Texts / Śivasaṃhitā / Verse 1.12

Śivasaṃhitā 1.12

Prathamaḥ paṭalaḥ — Jñāna

Sanskrit text

ज्ञानप्रवाह इत्यन्ये शून्यं केचित्परं विदुः ।

Transliteration

jñānapravāha ityanye śūnyaṃ kecitparaṃ viduḥ |

Translation

Others believe the world to be a current of consciousness and no material entity; some call the void as the greatest. Others believe in two essences – Matter (prakriti) and Spirit (purusa).

Commentary

A single verse compresses three major philosophical schools. Jñānapravāha — a stream of consciousness — evokes Buddhist Vijñānavāda idealism. Śūnya as the supreme points to Mādhyamaka. The duality of prakṛti and puruṣa is classical Sāṃkhya.

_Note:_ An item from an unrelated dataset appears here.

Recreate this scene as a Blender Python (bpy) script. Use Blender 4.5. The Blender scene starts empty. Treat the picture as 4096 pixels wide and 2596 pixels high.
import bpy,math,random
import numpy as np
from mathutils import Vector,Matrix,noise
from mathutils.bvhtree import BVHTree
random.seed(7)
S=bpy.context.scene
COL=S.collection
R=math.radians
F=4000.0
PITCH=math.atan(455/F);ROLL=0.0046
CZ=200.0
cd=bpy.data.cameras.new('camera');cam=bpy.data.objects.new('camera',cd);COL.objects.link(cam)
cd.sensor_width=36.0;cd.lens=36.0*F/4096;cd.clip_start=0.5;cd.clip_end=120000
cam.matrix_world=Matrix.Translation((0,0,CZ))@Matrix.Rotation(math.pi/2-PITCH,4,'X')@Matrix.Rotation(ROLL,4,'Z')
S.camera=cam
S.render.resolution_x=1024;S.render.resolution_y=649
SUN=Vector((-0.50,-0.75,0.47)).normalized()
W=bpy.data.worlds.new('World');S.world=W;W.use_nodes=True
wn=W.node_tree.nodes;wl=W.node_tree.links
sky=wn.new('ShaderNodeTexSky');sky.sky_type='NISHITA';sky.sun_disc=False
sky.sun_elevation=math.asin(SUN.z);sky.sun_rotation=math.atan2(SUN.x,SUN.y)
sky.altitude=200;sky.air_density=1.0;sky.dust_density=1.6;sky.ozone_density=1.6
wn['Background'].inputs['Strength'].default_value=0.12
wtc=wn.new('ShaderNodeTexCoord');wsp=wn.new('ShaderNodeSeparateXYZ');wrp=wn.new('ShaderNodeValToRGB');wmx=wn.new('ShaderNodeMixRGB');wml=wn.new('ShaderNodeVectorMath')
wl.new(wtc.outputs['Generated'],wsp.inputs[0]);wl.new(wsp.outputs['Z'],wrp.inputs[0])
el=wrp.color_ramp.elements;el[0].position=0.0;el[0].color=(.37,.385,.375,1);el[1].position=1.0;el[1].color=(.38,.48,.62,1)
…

The author achieves a remarkable density of philosophical mapping, surveying centuries of debate in one breath.

Jñānapravāha joins jñāna (knowledge, consciousness) and pravāha (flow, current, river). The image of a river of consciousness is characteristic of Vasubandhu and Asaṅga’s Vijñānavāda school. Śūnya (void, zero, emptiness) is Nāgārjuna’s central concept — not nihilism but the absence of inherent existence. Prakṛti (primordial nature, matter) and puruṣa (spirit, pure consciousness) form the irreducible dyad of Kapila’s Sāṃkhya.

The accumulation of these positions in a single verse serves a precise argumentative function: none of them, taken alone, accounts for the full range of experience and reality. The Śivasaṃhitā catalogs them to demonstrate that Advaita is not merely one more competing doctrine but the resolution of tensions that all partial positions leave unresolved. The list is itself an argument.